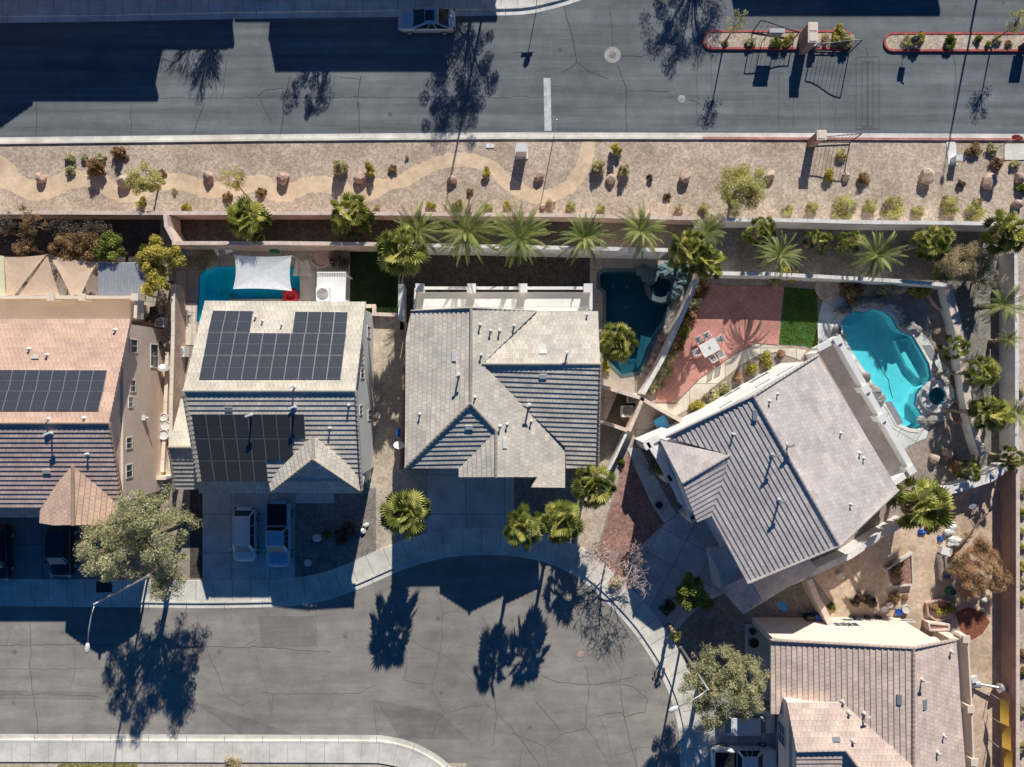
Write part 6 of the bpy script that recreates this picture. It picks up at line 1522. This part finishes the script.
# gate pillars and iron gates
def pillar(px, py, h, label, two=False):
    p = P(px, py, 0); t = thing('gate_pillar', label, 'pillar', (p.x, p.y, .1)); b = MB(); n = 2 if two else 1
    for i in range(n):
        y = p.y+.42-.84*i if two else p.y
        b.box((p.x, y, h/2), (.62, .62 if not two else .80, h))
    b.build('shaft', 'blk_d', t)
    for i in range(n):
        y = p.y+.42-.84*i if two else p.y
        b = MB(); b.box((p.x, y, h+.06), (.80, .80, .12)); b.box((p.x, y, h+.13), (.6, .6, .05)); b.build('cap', 'pink_st', t)
pillar(802, 45, 2.0, 'twin capped brick pillar on the left traffic island', True)
pillar(811, 143.5, 1.9, 'single capped brick pillar at the lower kerb')
def gate(a, c, h0, h1, label, n=9):
    """a hinge side, c free end (ground px); the top rail sweeps from h0 up to h1"""
    A_, C_ = P(*a), P(*c); t = thing('iron_gate', label, 'gate', (A_.x, A_.y, .05)); b = MB()
    def hh(u): return h0+(h1-h0)*(3*u*u-2*u**3)
    for k in range(12):
        u0, u1 = k/12, (k+1)/12; b.tube([A_.lerp(C_, u0)+Vector((0, 0, hh(u0))), A_.lerp(C_, u1)+Vector((0, 0, hh(u1)))], .042, 5)
    b.tube([A_+Vector((0, 0, .15)), C_+Vector((0, 0, .15))], .042, 5)
    for q in (A_, C_): b.tube([q+Vector((0, 0, .06)), q+Vector((0, 0, h0 if q is A_ else h1))], .05, 5)
    b.build('gate_frame', 'iron', t)
    b = MB()
    for k in range(1, n): q = A_.lerp(C_, k/n); b.tube([q+Vector((0, 0, .15)), q+Vector((0, 0, hh(k/n)))], .016, 4)
    b.build('gate_bars', 'iron', t)
gate((811, 52), (849, 53), 1.45, 2.2, 'iron gate leaf swung over the round end of the left traffic island')
gate((793, 40), (752, 33), 1.3, 2.0, 'iron gate leaf swung back over the left traffic island by the kiosk')
gate((815, 143.5), (850, 142), 1.6, 1.95, 'iron gate leaf open along the lower kerb')
# entry kiosk: tall frame with a hooded panel
p = P(768, 43, 0); t = thing('entry_kiosk', 'black framed entry kiosk with grey panel on the left traffic island', 'kiosk', (p.x, p.y, .1)); b = MB()
for sx in (-.58, .58): b.tube([(p.x+sx, p.y, .1), (p.x+sx, p.y, 1.9)], .04, 5)
b.tube([(p.x-.58, p.y, 1.15), (p.x+.58, p.y, 1.15)], .04, 5); b.tube([(p.x-.58, p.y, 1.9), (p.x+.58, p.y, 1.9)], .04, 5); b.build('frame', 'iron', t)
b = MB(); b.box((p.x, p.y, 1.62), (1.15, .22, .75)); b.box((p.x, p.y, 2.02), (1.25, .34, .06)); b.build('panel', 'steel', t)
p = P(905, 47, 0); t = thing('camera_post', 'black post with a bent arm and small box on the right traffic island', 'post', (p.x, p.y, .1)); b = MB()
b.tube([p+Vector((0, 0, .1)), p+Vector((0, 0, 1.5)), p+Vector((.28, 0, 1.75)), p+Vector((.5, -.1, 1.75))], .045, 6); b.build('pole', 'iron', t); b = MB(); b.box(p+Vector((.1, 0, 1.35)), (.5, .3, .55)); b.build('box', 'dark', t)
p = P(1020, 50, 0); t = thing('sign_board', 'dark low board at the right end of the long traffic island', 'sign', (p.x, p.y, .1)); b = MB(); b.box(p+Vector((0, 0, .95)), (.9, .25, 1.2)); b.build('board', 'dark', t); b = MB(); b.box(p+Vector((0, 0, .22)), (.5, .2, .3)); b.build('post', 'iron', t)
p = P(812, 48, 0); t = thing('gate_motor', 'small grey-blue gate motor box beside the twin pillar', 'box', (p.x, p.y, .1)); b = MB(); b.box(p+Vector((0, 0, .45)), (.45, .5, .75)); b.build('housing', 'steel', t); b = MB(); b.box(p+Vector((.3, -.1, .5)), (.2, .15, .25)); b.build('arm', 'iron', t)

# ================================================================== BACK YARDS
def sail(label, corners, mat, sag=.35, poles=(), cat='shade sail', curve=.08):
    """fabric stretched between corner points (px,py,h), edges curve inward"""
    V = [P(*q) for q in corners]; c0 = sum(V, Vector((0, 0, 0)))/len(V); t = thing('shade_sail', label, cat, (c0.x, c0.y, 0)); n = 10; b = MB()
    for i in range(len(V)):
        a, c = V[i], V[(i+1) % len(V)]
        prev = None
        for j in range(n+1):
            u = j/n; e = a.lerp(c, u); e = e.lerp(c0, curve*4*u*(1-u))
            row = [e.lerp(c0, k/6)-Vector((0, 0, sag*.35*(1-(1-k/6)**2))) for k in range(7)]
            if prev: 
                for k in range(6):
                    f = [prev[k], row[k], row[k+1], prev[k+1]]; b.add(f, [(0, 1, 2, 3)] if (f[1]-f[0]).cross(f[2]-f[0]).z > 0 else [(3, 2, 1, 0)])
            prev = row
    me = b.build('fabric', mat, t, smooth=True)
    for q in poles: 
        s = V[q]; b = MB(); b.tube([(s.x, s.y, 0), (s.x, s.y, s.z+.1)], .05, 6); b.build('pole', 'steel', t)
    return t
sail('white four-cornered shade sail over the deep blue pool', [(234, 255, 3.1), (292, 255.5, 3.1), (292, 291, 2.7), (233, 289, 2.7)], 'cloth_w', .35, (0, 1))
sail('left tan triangular shade sail behind the peach house', [(4, 257, 2.7), (46.5, 254.5, 3.2), (14, 296, 3.3), (6, 296, 3.3)], 'cloth_t', .2, curve=.05)
sail('middle tan triangular shade sail with its peak to the top', [(47.5, 254.5, 3.2), (60, 296, 3.35), (18, 296, 3.35)], 'cloth_t', .15, (0,), curve=.06)
sail('right tan triangular shade sail next to the grey ribbed patio roof', [(49, 255, 3.15), (97.5, 262, 2.8), (81, 296, 3.3), (71, 296, 3.3)], 'cloth_t', .3, curve=.07)
sail('yellowish shade sail cut by the left edge', [(-20, 250, 2.6), (4, 256, 2.7), (6, 296, 3.2), (-20, 296, 3.2)], 'cloth_c', .1, curve=.04)
# ribbed patio roof
p = P(120, 280, 2.7); t = thing('patio_roof', 'grey ribbed metal patio roof beside the tan shade sails', 'patio roof', (p.x, p.y, 0)); b = MB()
q = [P(98, 263, 2.6), P(146, 263, 2.6), P(146, 295, 2.85), P(98, 295, 2.85)]
b.add(q+[v-Vector((0, 0, .1)) for v in q], [(3, 2, 1, 0), (4, 5, 6, 7), (0, 1, 5, 4), (1, 2, 6, 5), (2, 3, 7, 6), (3, 0, 4, 7)])
for i in range(15):
    u = (i+.5)/15; a, c = q[0].lerp(q[1], u), q[3].lerp(q[2], u); d = (c-a); m = (a+c)/2; b.box(m+Vector((0, 0, .03)), (.05, d.length, .05), 0, 0, 0, math.atan2(c.z-a.z, c.y-a.y)+math.pi)
b.build('roof_sheet', 'alum', t)
b = MB(); b.box((q[1].x-1.9, q[0].y, 2.52), (3.8, .1, .16)); b.build('beam', 'fascia', t)
for v in q: b = MB(); b.box((v.x*.998, v.y, 1.25), (.12, .12, 2.5)); b.build('post', 'fascia', t)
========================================
> [INSTRUCTIONS FOR THE TASK]:
Each line of the data is to be duplicated exactly; pictures stay out of the copy.

> [RESULT]:
Write part 6 of the bpy script that recreates this picture. It picks up at line 1522. This part finishes the script.
# gate pillars and iron gates
def pillar(px, py, h, label, two=False):
    p = P(px, py, 0); t = thing('gate_pillar', label, 'pillar', (p.x, p.y, .1)); b = MB(); n = 2 if two else 1
    for i in range(n):
        y = p.y+.42-.84*i if two else p.y
        b.box((p.x, y, h/2), (.62, .62 if not two else .80, h))
    b.build('shaft', 'blk_d', t)
    for i in range(n):
        y = p.y+.42-.84*i if two else p.y
        b = MB(); b.box((p.x, y, h+.06), (.80, .80, .12)); b.box((p.x, y, h+.13), (.6, .6, .05)); b.build('cap', 'pink_st', t)
pillar(802, 45, 2.0, 'twin capped brick pillar on the left traffic island', True)
pillar(811, 143.5, 1.9, 'single capped brick pillar at the lower kerb')
def gate(a, c, h0, h1, label, n=9):
    """a hinge side, c free end (ground px); the top rail sweeps from h0 up to h1"""
    A_, C_ = P(*a), P(*c); t = thing('iron_gate', label, 'gate', (A_.x, A_.y, .05)); b = MB()
    def hh(u): return h0+(h1-h0)*(3*u*u-2*u**3)
    for k in range(12):
        u0, u1 = k/12, (k+1)/12; b.tube([A_.lerp(C_, u0)+Vector((0, 0, hh(u0))), A_.lerp(C_, u1)+Vector((0, 0, hh(u1)))], .042, 5)
    b.tube([A_+Vector((0, 0, .15)), C_+Vector((0, 0, .15))], .042, 5)
    for q in (A_, C_): b.tube([q+Vector((0, 0, .06)), q+Vector((0, 0, h0 if q is A_ else h1))], .05, 5)
    b.build('gate_frame', 'iron', t)
    b = MB()
    for k in range(1, n): q = A_.lerp(C_, k/n); b.tube([q+Vector((0, 0, .15)), q+Vector((0, 0, hh(k/n)))], .016, 4)
    b.build('gate_bars', 'iron', t)
gate((811, 52), (849, 53), 1.45, 2.2, 'iron gate leaf swung over the round end of the left traffic island')
gate((793, 40), (752, 33), 1.3, 2.0, 'iron gate leaf swung back over the left traffic island by the kiosk')
gate((815, 143.5), (850, 142), 1.6, 1.95, 'iron gate leaf open along the lower kerb')
# entry kiosk: tall frame with a hooded panel
p = P(768, 43, 0); t = thing('entry_kiosk', 'black framed entry kiosk with grey panel on the left traffic island', 'kiosk', (p.x, p.y, .1)); b = MB()
for sx in (-.58, .58): b.tube([(p.x+sx, p.y, .1), (p.x+sx, p.y, 1.9)], .04, 5)
b.tube([(p.x-.58, p.y, 1.15), (p.x+.58, p.y, 1.15)], .04, 5); b.tube([(p.x-.58, p.y, 1.9), (p.x+.58, p.y, 1.9)], .04, 5); b.build('frame', 'iron', t)
b = MB(); b.box((p.x, p.y, 1.62), (1.15, .22, .75)); b.box((p.x, p.y, 2.02), (1.25, .34, .06)); b.build('panel', 'steel', t)
p = P(905, 47, 0); t = thing('camera_post', 'black post with a bent arm and small box on the right traffic island', 'post', (p.x, p.y, .1)); b = MB()
b.tube([p+Vector((0, 0, .1)), p+Vector((0, 0, 1.5)), p+Vector((.28, 0, 1.75)), p+Vector((.5, -.1, 1.75))], .045, 6); b.build('pole', 'iron', t); b = MB(); b.box(p+Vector((.1, 0, 1.35)), (.5, .3, .55)); b.build('box', 'dark', t)
p = P(1020, 50, 0); t = thing('sign_board', 'dark low board at the right end of the long traffic island', 'sign', (p.x, p.y, .1)); b = MB(); b.box(p+Vector((0, 0, .95)), (.9, .25, 1.2)); b.build('board', 'dark', t); b = MB(); b.box(p+Vector((0, 0, .22)), (.5, .2, .3)); b.build('post', 'iron', t)
p = P(812, 48, 0); t = thing('gate_motor', 'small grey-blue gate motor box beside the twin pillar', 'box', (p.x, p.y, .1)); b = MB(); b.box(p+Vector((0, 0, .45)), (.45, .5, .75)); b.build('housing', 'steel', t); b = MB(); b.box(p+Vector((.3, -.1, .5)), (.2, .15, .25)); b.build('arm', 'iron', t)

# ================================================================== BACK YARDS
def sail(label, corners, mat, sag=.35, poles=(), cat='shade sail', curve=.08):
    """fabric stretched between corner points (px,py,h), edges curve inward"""
    V = [P(*q) for q in corners]; c0 = sum(V, Vector((0, 0, 0)))/len(V); t = thing('shade_sail', label, cat, (c0.x, c0.y, 0)); n = 10; b = MB()
    for i in range(len(V)):
        a, c = V[i], V[(i+1) % len(V)]
        prev = None
        for j in range(n+1):
            u = j/n; e = a.lerp(c, u); e = e.lerp(c0, curve*4*u*(1-u))
            row = [e.lerp(c0, k/6)-Vector((0, 0, sag*.35*(1-(1-k/6)**2))) for k in range(7)]
            if prev: 
                for k in range(6):
                    f = [prev[k], row[k], row[k+1], prev[k+1]]; b.add(f, [(0, 1, 2, 3)] if (f[1]-f[0]).cross(f[2]-f[0]).z > 0 else [(3, 2, 1, 0)])
            prev = row
    me = b.build('fabric', mat, t, smooth=True)
    for q in poles: 
        s = V[q]; b = MB(); b.tube([(s.x, s.y, 0), (s.x, s.y, s.z+.1)], .05, 6); b.build('pole', 'steel', t)
    return t
sail('white four-cornered shade sail over the deep blue pool', [(234, 255, 3.1), (292, 255.5, 3.1), (292, 291, 2.7), (233, 289, 2.7)], 'cloth_w', .35, (0, 1))
sail('left tan triangular shade sail behind the peach house', [(4, 257, 2.7), (46.5, 254.5, 3.2), (14, 296, 3.3), (6, 296, 3.3)], 'cloth_t', .2, curve=.05)
sail('middle tan triangular shade sail with its peak to the top', [(47.5, 254.5, 3.2), (60, 296, 3.35), (18, 296, 3.35)], 'cloth_t', .15, (0,), curve=.06)
sail('right tan triangular shade sail next to the grey ribbed patio roof', [(49, 255, 3.15), (97.5, 262, 2.8), (81, 296, 3.3), (71, 296, 3.3)], 'cloth_t', .3, curve=.07)
sail('yellowish shade sail cut by the left edge', [(-20, 250, 2.6), (4, 256, 2.7), (6, 296, 3.2), (-20, 296, 3.2)], 'cloth_c', .1, curve=.04)
# ribbed patio roof
p = P(120, 280, 2.7); t = thing('patio_roof', 'grey ribbed metal patio roof beside the tan shade sails', 'patio roof', (p.x, p.y, 0)); b = MB()
q = [P(98, 263, 2.6), P(146, 263, 2.6), P(146, 295, 2.85), P(98, 295, 2.85)]
b.add(q+[v-Vector((0, 0, .1)) for v in q], [(3, 2, 1, 0), (4, 5, 6, 7), (0, 1, 5, 4), (1, 2, 6, 5), (2, 3, 7, 6), (3, 0, 4, 7)])
for i in range(15):
    u = (i+.5)/15; a, c = q[0].lerp(q[1], u), q[3].lerp(q[2], u); d = (c-a); m = (a+c)/2; b.box(m+Vector((0, 0, .03)), (.05, d.length, .05), 0, 0, 0, math.atan2(c.z-a.z, c.y-a.y)+math.pi)
b.build('roof_sheet', 'alum', t)
b = MB(); b.box((q[1].x-1.9, q[0].y, 2.52), (3.8, .1, .16)); b.build('beam', 'fascia', t)
for v in q: b = MB(); b.box((v.x*.998, v.y, 1.25), (.12, .12, 2.5)); b.build('post', 'fascia', t)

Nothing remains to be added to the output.